The Second Republic under President Mnangagwa has staked its legacy on achieving an upper-middle-income society by 2030. This is an ambitious goal, but the foundations are being laid. The reported bumper harvest for the 2024/25 season is a testament to policies that, when effectively implemented, can yield tangible results. This success in agriculture — the backbone of our economy — must be the model we replicate across all sectors.

However, a bumper harvest can be a fleeting victory if not consolidated. The President’s call for “speedy preparations for this season’s cropping” underscores a vital point: economic gains are fragile. They require relentless focus, discipline, and a forward-looking strategy. The conference must be a platform that moves beyond political rhetoric and injects “fresh momentum” into the real engines of growth: productivity, industrialisation and modernisation.

This is where the promise of value addition becomes paramount. Zimbabwe has, for too long, been an exporter of raw materials, leaving the immense profits of beneficiation to others. The Mutare conference must produce sharp, actionable strategies to build local industries that transform our minerals, agricultural produce, and human capital into finished goods. This is the surest path to economic empowerment, job creation and sustainable foreign currency generation.

The distribution of vehicles to Central Committee members, while a logistical necessity, should be symbolic of a greater purpose. As the President stated, these tools are “for the benefit of the people and the party as a whole.” They must facilitate not just party business, but the mission of bringing economic development to the grassroots.
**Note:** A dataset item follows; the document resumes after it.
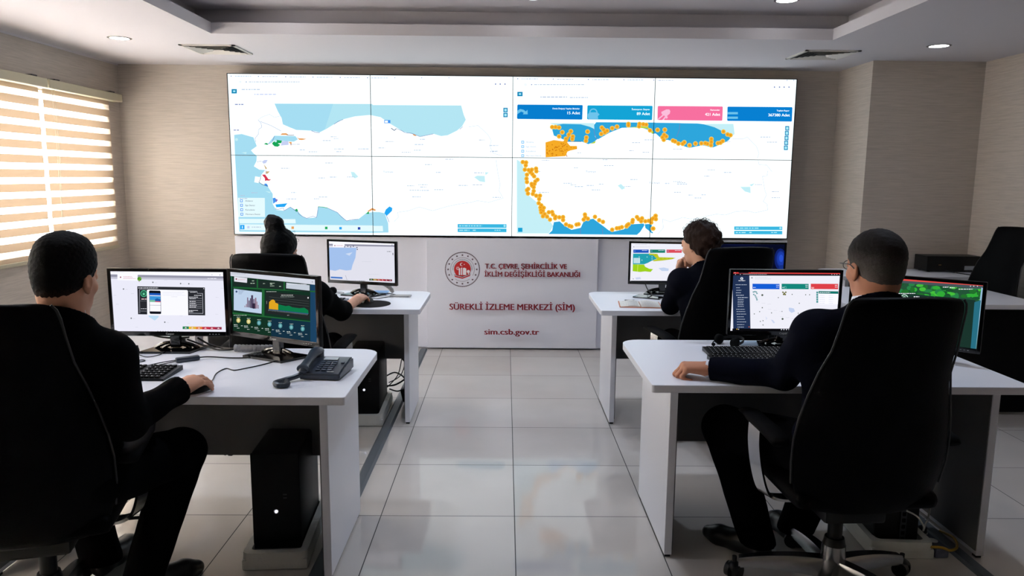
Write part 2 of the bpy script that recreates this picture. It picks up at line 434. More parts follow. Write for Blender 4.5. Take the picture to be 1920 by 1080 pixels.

The ultimate measure of this conference’s success will not be the unity of the delegates, but the improvement in the lives of ordinary Zimbabweans.

Therefore, as the breakaway committees deliberate, their discussions must be ruthlessly focused on the economy. How do we remove bureaucratic bottlenecks for investors? What policies will spur SMEs in value-added chains? How can we better deploy technology to modernise our agriculture and manufacturing sectors?

The political unity President Mnangagwa implores is a prerequisite, but it is a means to an end. That end is a prosperous, economically independent Zimbabwe. The Second Republic has set a bold vision. The Mutare conference is an opportunity to consolidate the gains, sharpen the strategies, and reaffirm a national commitment to the only thing that will truly uplift our nation: a single-minded, unwavering focus on economic transformation. 

We say let the resolutions from Manicaland be a clear signal to every citizen and investor that Zimbabwe is open for business and steadfast on its path to 2030.